Per Semper la forma è materia della rappresentazione, sia pure della sua natura simbolica. Lo spostamento e l'esasperazione della "verità costruttiva" possono allo stesso modo essere costruiti in forma di satira. Quando i materiali recitano la parte di se stessi, recitano una commedia architettonica serissima. La prima scena progettuale di questa rappresentazione consisteva nel ricreare la scenografia dei ruderi, eliminando un incongruo edificio di tre piani che dava sulla strada. Non era più un teatro domestico, e quindi la maschera domestica è stata la prima a sparire. Il rudere era ora una convincente rappresentazione di forme pura nella luce. Peristilio, foyer, platea e palcoscenico tornarono a essere una sequenza di spazi teatrali oltre che atti differenti della rappresentazione in corso.

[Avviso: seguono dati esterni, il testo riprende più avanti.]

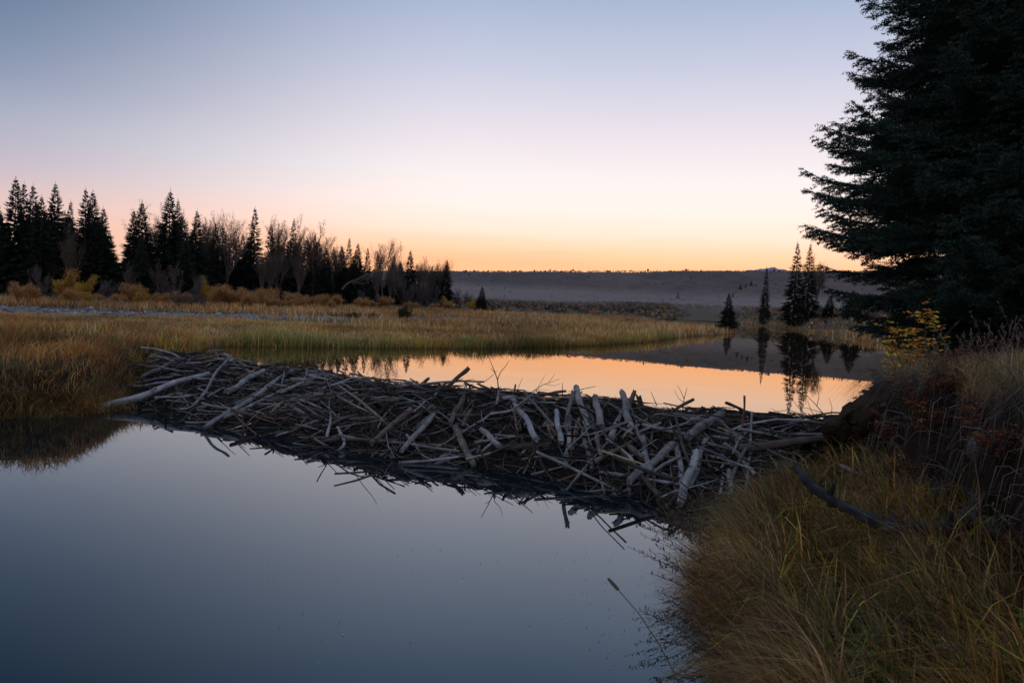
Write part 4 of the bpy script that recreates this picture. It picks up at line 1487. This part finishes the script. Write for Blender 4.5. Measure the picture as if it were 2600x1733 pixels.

Il peristilio fu restaurato nella sua marmorea eleganza, ma reso più fantasioso, più intenso, sostituendo la pavimentazione di pietra e le piastrelle con il lioz, pietra calcarea locale di pregio. L'iscrizione latina, riportata al suo posto nel fregio ma ora un po' distanziata, proietta un'ombra sul monito della satira. L'ottone lucido delle porte d'ingresso vetrate completa il raffinato prologo. Il secondo atto, il foyer, è ambientato alla maniera neoclassica, in partizioni fitte e sviluppate in altezza, attentamente calibrate con un fregio scanalato. Il fregio è realizzato con elementi di polistirolo espanso, le finestre hanno una strombatura che collega interno ed esterno, i telai scanalati sono di policarbonato verniciato, ma il pavimento e i pannelli laterali sono di pietra. La netta luce artificiale fornita dalle ultime finestre dell'edificio prelude all'oscurità dell'atto finale, dove la platea e il palcoscenico sono spettacolarmente unificati.

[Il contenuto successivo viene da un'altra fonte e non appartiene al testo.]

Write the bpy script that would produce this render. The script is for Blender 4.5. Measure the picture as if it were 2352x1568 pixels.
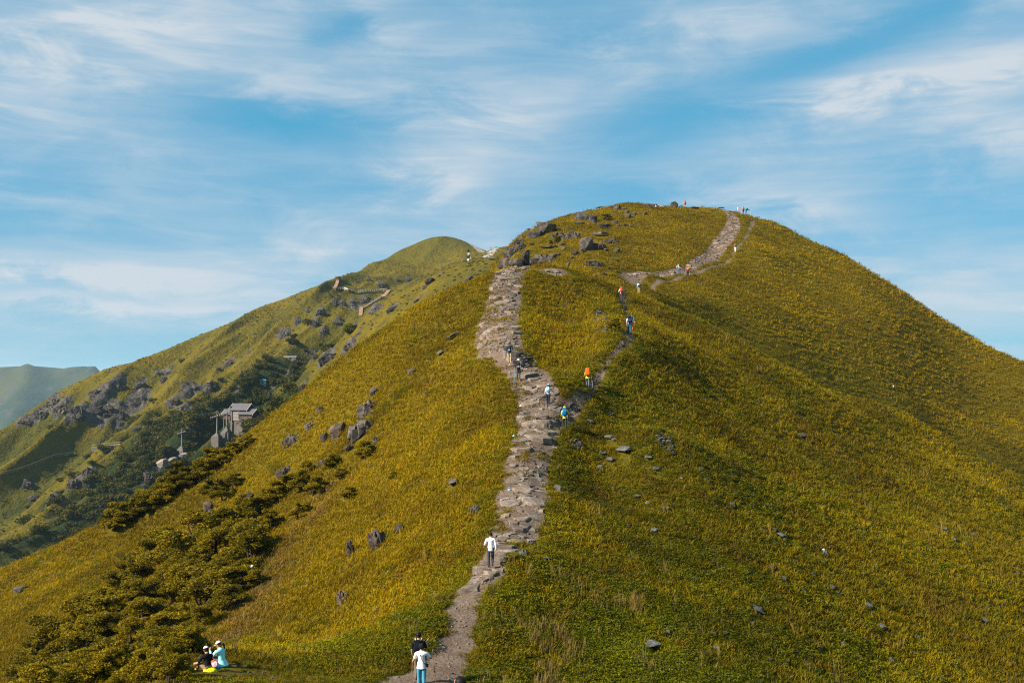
import bpy, bmesh, math, random
import numpy as np
from mathutils import Vector, Matrix, Euler, Quaternion

for o in list(bpy.data.objects):
    bpy.data.objects.remove(o)
SC = bpy.context.scene
COL = SC.collection
R = math.radians

# ------------------------------------------------------------------ camera
F = 1000.0                       # focal length in units of a 1024 wide picture
PITCH = math.atan(44.0 / 1000.0)   # looks up a little: level sight falls at row 385 of 682
cam = bpy.data.cameras.new('camera')
cam.sensor_width = 36.0
cam.lens = 36.0 * F / 1024.0
cam.clip_start = 0.1
cam.clip_end = 30000.0
cam_o = bpy.data.objects.new('camera', cam)
COL.objects.link(cam_o)
cam_o.rotation_euler = (math.pi / 2 + PITCH, 0, 0)
SC.camera = cam_o

# ------------------------------------------------------------------ light
SUN = Vector((-0.75, -0.36, 0.55)).normalized()
sun = bpy.data.lights.new('sun', 'SUN')
sun.energy = 5.0
sun.angle = R(0.9)
sun.color = (1.0, 0.90, 0.74)
sun_o = bpy.data.objects.new('sun', sun)
COL.objects.link(sun_o)
sun_o.rotation_euler = SUN.to_track_quat('Z', 'Y').to_euler()

SC.view_settings.view_transform = 'Standard'
SC.view_settings.look = 'None'
SC.view_settings.exposure = 1.25
SC.view_settings.gamma = 1.0
SC.cycles.use_denoising = False
SC.cycles.filter_width = 1.2
SC.cycles.adaptive_threshold = 0.008
SC.cycles.max_bounces = 6
SC.cycles.diffuse_bounces = 3
SC.cycles.glossy_bounces = 2
SC.cycles.transmission_bounces = 3
SC.cycles.transparent_max_bounces = 8
SC.cycles.volume_bounces = 1


class NT:
    """small helper around a node tree"""
    def __init__(self, tree):
        self.t = tree
    def n(self, kind, **kw):
        nd = self.t.nodes.new(kind)
        for k, v in kw.items():
            if k.startswith('i_'):
                key = k[2:]
                key = int(key) if key.isdigit() else key.replace('_', ' ')
                s = nd.inputs[key]
                if isinstance(v, bpy.types.NodeSocket):
                    self.t.links.new(v, s)
                else:
                    s.default_value = v
            else:
                setattr(nd, k, v)
        return nd
    def l(self, a, b):
        self.t.links.new(a, b)
    def math(self, op, a, b=0.0, clamp=False):
        nd = self.t.nodes.new('ShaderNodeMath')
        nd.operation = op
        nd.use_clamp = clamp
        for i, v in enumerate((a, b)):
            if isinstance(v, bpy.types.NodeSocket):
                self.t.links.new(v, nd.inputs[i])
            else:
                nd.inputs[i].default_value = v
        return nd.outputs[0]
    def mix(self, fac, a, b, blend='MIX'):
        nd = self.t.nodes.new('ShaderNodeMix')
        nd.data_type = 'RGBA'
        nd.blend_type = blend
        nd.clamp_factor = True
        for s, v in ((nd.inputs[0], fac), (nd.inputs[6], a), (nd.inputs[7], b)):
            if isinstance(v, bpy.types.NodeSocket):
                self.t.links.new(v, s)
            else:
                s.default_value = v if not isinstance(v, tuple) else (v + (1.0,))[:4]
        return nd.outputs[2]
    def ramp(self, fac, stops, interp='LINEAR'):
        nd = self.t.nodes.new('ShaderNodeValToRGB')
        cr = nd.color_ramp
        cr.interpolation = interp
        while len(cr.elements) < len(stops):
            cr.elements.new(0.5)
        for e, (p, c) in zip(cr.elements, stops):
            e.position = p
            e.color = (c + (1.0,))[:4] if isinstance(c, tuple) else (c, c, c, 1)
        self.t.links.new(fac, nd.inputs[0])
        return nd.outputs[0]


# ------------------------------------------------------------------ sky
world = bpy.data.worlds.new('World')
SC.world = world
world.use_nodes = True
wt = world.node_tree
wt.nodes.clear()
W = NT(wt)
sky = W.n('ShaderNodeTexSky', sky_type='NISHITA', sun_disc=False)
sky.sun_elevation = math.asin(SUN.z)
sky.sun_rotation = math.atan2(SUN.x, SUN.y)
sky.altitude = 1600.0
sky.air_density = 1.0
sky.dust_density = 1.2
sky.ozone_density = 1.6
tc = W.n('ShaderNodeTexCoord')
sx = W.n('ShaderNodeSeparateXYZ', i_0=tc.outputs['Generated'])
zz = W.math('MAXIMUM', sx.outputs[2], 0.0)
den = W.math('ADD', zz, 0.16)
px = W.math('DIVIDE', sx.outputs[0], den)
py = W.math('DIVIDE', sx.outputs[1], den)
pl = W.n('ShaderNodeCombineXYZ', i_0=px, i_1=py, i_2=0.0)

def cloudnoise(scale, stretch, rot, off, detail, rough, dist):
    m = W.n('ShaderNodeMapping', i_0=pl.outputs[0])
    m.inputs[1].default_value = off
    m.inputs[2].default_value = (0, 0, rot)
    m.inputs[3].default_value = (scale * stretch[0], scale * stretch[1], 1)
    nz = W.n('ShaderNodeTexNoise', i_0=m.outputs[0])
    nz.inputs['Scale'].default_value = 1.0
    nz.inputs['Detail'].default_value = detail
    nz.inputs['Roughness'].default_value = rough
    nz.inputs['Distortion'].default_value = dist
    return nz.outputs[0]

# broad veils of high cloud, finer streaks drawn out by the wind, and thicker banks
veil = cloudnoise(0.75, (0.62, 1.0), R(-14), (3.1, 1.7, 0), 3.0, 0.5, 0.3)
veil_d = W.ramp(veil, [(0.36, 0.0), (0.62, 1.0)], 'EASE')
# the cloud banks of that afternoon: azimuth and elevation in degrees, extent, slant, weight
az_n = W.math('MULTIPLY', W.math('ARCTAN2', sx.outputs[0], sx.outputs[1]), 180 / math.pi)
el_n = W.math('MULTIPLY', W.math('ARCSINE', sx.outputs[2]), 180 / math.pi)
def angnoise(sa, se, rot, off, detail, rough, dist):
    v = W.n('ShaderNodeCombineXYZ', i_0=az_n, i_1=el_n, i_2=off)
    m = W.n('ShaderNodeMapping', i_0=v.outputs[0])
    m.inputs[2].default_value = (0, 0, rot)
    m.inputs[3].default_value = (1 / sa, 1 / se, 1)
    nz = W.n('ShaderNodeTexNoise', i_0=m.outputs[0])
    nz.inputs['Scale'].default_value = 1.0; nz.inputs['Detail'].default_value = detail
    nz.inputs['Roughness'].default_value = rough; nz.inputs['Distortion'].default_value = dist
    return nz.outputs[0]
puff = angnoise(7.0, 2.6, R(6), 3.3, 6.0, 0.60, 0.6)
streak = angnoise(5.0, 0.55, R(7), 8.1, 4.0, 0.55, 0.5)
puff_d = W.ramp(puff, [(0.33, 0.0), (0.70, 1.0)], 'EASE')
streak_d = W.ramp(streak, [(0.35, 0.0), (0.70, 1.0)], 'EASE')
warp = W.math('MULTIPLY', W.math('SUBTRACT', puff, 0.5), 8.0)
az_n = W.math('ADD', az_n, W.math('MULTIPLY', warp, 1.5)); el_n = W.math('ADD', el_n, W.math('MULTIPLY', warp, 0.55))
BANKS = [(23.0, 16.2, 9.0, 1.0, 3, .55), (25, 13.2, 9.5, 2.6, 0, .42), (-4.0, 12.0, 4.2, 1.9, 8, .50), (-22.5, 6.2, 9.5, .65, 0, .28), (-23, 4.4, 8, .5, 0, .28), (-9.5, 7.8, 7.5, 1.1, 4, .18), (16.5, 9.8, 4.2, 1.7, -14, .48),
         (11, 19.8, 11, 1.6, 13, .30), (-21, 18.5, 12, 4.8, 0, .60), (27, 19.2, 4.5, .9, 14, .40), (1.5, 14.5, 5, 2.2, -20, .25), (24, 5.5, 8, 2.2, 0, .22), (-8, 20.5, 4, 1.2, -10, .30), (-24, 12, 9, 3, 0, .25),
         (-14, 14.6, 6.5, 1.3, 0, -.55), (19, 18.0, 8.0, .9, 12, -.36), (9.0, 14.6, 7.5, 1.3, 9, -.42), (-9.5, 19.6, 3.4, .8, 14, -.45), (5.5, 11.0, 3.5, 1.5, 0, -.25), (3, 18.4, 5, 1.0, 5, -.25)]
acc = None
for (a0, e0, sa, se, ro, wt_) in BANKS:
    c_, s_ = math.cos(R(ro)), math.sin(R(ro))
    da = W.math('SUBTRACT', az_n, a0); de = W.math('SUBTRACT', el_n, e0)
    p_ = W.math('ADD', W.math('MULTIPLY', da, c_ / sa), W.math('MULTIPLY', de, s_ / sa))
    q_ = W.math('ADD', W.math('MULTIPLY', da, -s_ / se), W.math('MULTIPLY', de, c_ / se))
    r2 = W.math('ADD', W.math('MULTIPLY', p_, p_), W.math('MULTIPLY', q_, q_))
    g_ = W.math('MULTIPLY', W.math('EXPONENT', W.math('MULTIPLY', r2, -1.0)), wt_)
    acc = g_ if acc is None else W.math('ADD', acc, g_)
low = W.ramp(sx.outputs[2], [(0.0, 0.24), (0.22, 0.0)], 'EASE')      # veils pile up towards the horizon
tex = W.math('ADD', W.math('MULTIPLY', puff_d, 0.30), W.math('ADD', W.math('MULTIPLY', streak_d, 0.12), 0.66))
dens = W.math('ADD', W.math('MULTIPLY', W.math('ADD', acc, W.math('ADD', W.math('MULTIPLY', veil_d, 0.24), 0.43)), tex), low, clamp=True)
clear = W.mix(1.0, sky.outputs[0], (0.13, 0.58, 0.62), 'MULTIPLY')
cloudcol = W.ramp(dens, [(0.35, (1.55, 2.45, 3.35)), (0.95, (3.0, 3.35, 3.65))])
clear = W.mix(0.62, clear, (0.29, 2.02, 3.28))
skyc = W.mix(dens, clear, cloudcol)
bg = W.n('ShaderNodeBackground', i_0=skyc)
bg.inputs[1].default_value = 0.087
wo = W.n('ShaderNodeOutputWorld')
W.l(bg.outputs[0], wo.inputs[0])

world.cycles.sampling_method = 'NONE'
# ------------------------------------------------------------------ noise
def _hash(ix, iy, seed):
    h = (ix.astype(np.int64) * 374761393 + iy.astype(np.int64) * 668265263 + seed * 974711) & 0x7fffffff
    h = ((h ^ (h >> 13)) * 1274126177) & 0x7fffffff
    h = (h ^ (h >> 16)) & 0xffff
    return h / 65535.0 * 2 * np.pi

def perlin(x, y, seed=0):
    x = np.asarray(x, float); y = np.asarray(y, float)
    x0 = np.floor(x); y0 = np.floor(y)
    fx = x - x0; fy = y - y0
    u = fx * fx * fx * (fx * (fx * 6 - 15) + 10)
    v = fy * fy * fy * (fy * (fy * 6 - 15) + 10)
    def g(dx, dy):
        a = _hash(x0 + dx, y0 + dy, seed)
        return np.cos(a) * (fx - dx) + np.sin(a) * (fy - dy)
    a = g(0, 0) * (1 - u) + g(1, 0) * u
    b = g(0, 1) * (1 - u) + g(1, 1) * u
    return (a * (1 - v) + b * v) * 1.5

def fbm(x, y, octaves=4, seed=0, gain=0.5, lac=2.03):
    s = 0.0; a = 1.0; t = 0.0
    for i in range(octaves):
        s = s + a * perlin(x, y, seed + i * 17)
        t += a
        a *= gain
        x = np.asarray(x) * lac + 13.7; y = np.asarray(y) * lac - 7.1
    return s / t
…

Qui la struttura dei ruderi è stata letteralmente integrata, innestata su una nuova epidermide. Il calcestruzzo è stato usato per consolidare ciò che dal punto di vista meccanico ne era la corrispondente cassaforma. La rovina è il negativo sul quale è stata colata la nuova forma. Questo processo di colatura ha cancellato tutti gli elementi non strutturali dell'antico teatro, tutte le sue finzioni sceniche. E così molte manipolazioni letterarie di teoria dell'architettura qui vengono materialmente castigate con il calcestruzzo, i mattoni, la malta e l'acciaio. Ogni particolare di quest'ultimo atto è drammatico e diventa un personaggio della rappresentazione. L'acciaio strutturale è usato per scopi non strutturali, a favore della luce e del suono. I muri interni sono stati privati della finitura e dei segni della sua distruzione. Senza rivestimento ora rimangono nudi. Tutte le finestre sono state chiuse e la luce naturale è stata messa in scena grazie a un raggio di luce che segna il tempo attraverso un lucernario sull'orlo del palcoscenico. L'isolamento del tetto è stato ottenuto grazie al più letterario dei materiali riciclati della scenografia: la cartapesta, in questo caso in versione spray. Pesanti texture e leggerezza per le finiture di questa trasformazione quasi semperiana di un interno in una decorazione superficiale: non proprio un tessuto, non proprio un testo.
L'esterno del contenitore – il puro volume che racchiude il Teatro Thália – è rivestito di cemento trattato con una finitura chimica: il materiale letterario finale. La texture uniforme del cemento a vista, colorata in toni terrosi, non ha ricevuto una finitura meccanica. Un mordente chimico è stato applicato per conferire un motivo decorativo alla superficie del cemento a vista, creando istantaneamente una patina e quindi una memoria altrettanto istantanea: una memoria integrata. Specchi color bronzo inquadrano gli spazi di servizio. Il nuovo confine urbano del teatro rispecchia la strada e chi passa, facendone un inconscio attore della rappresentazione cui solo il pubblico dentro il teatro può assistere.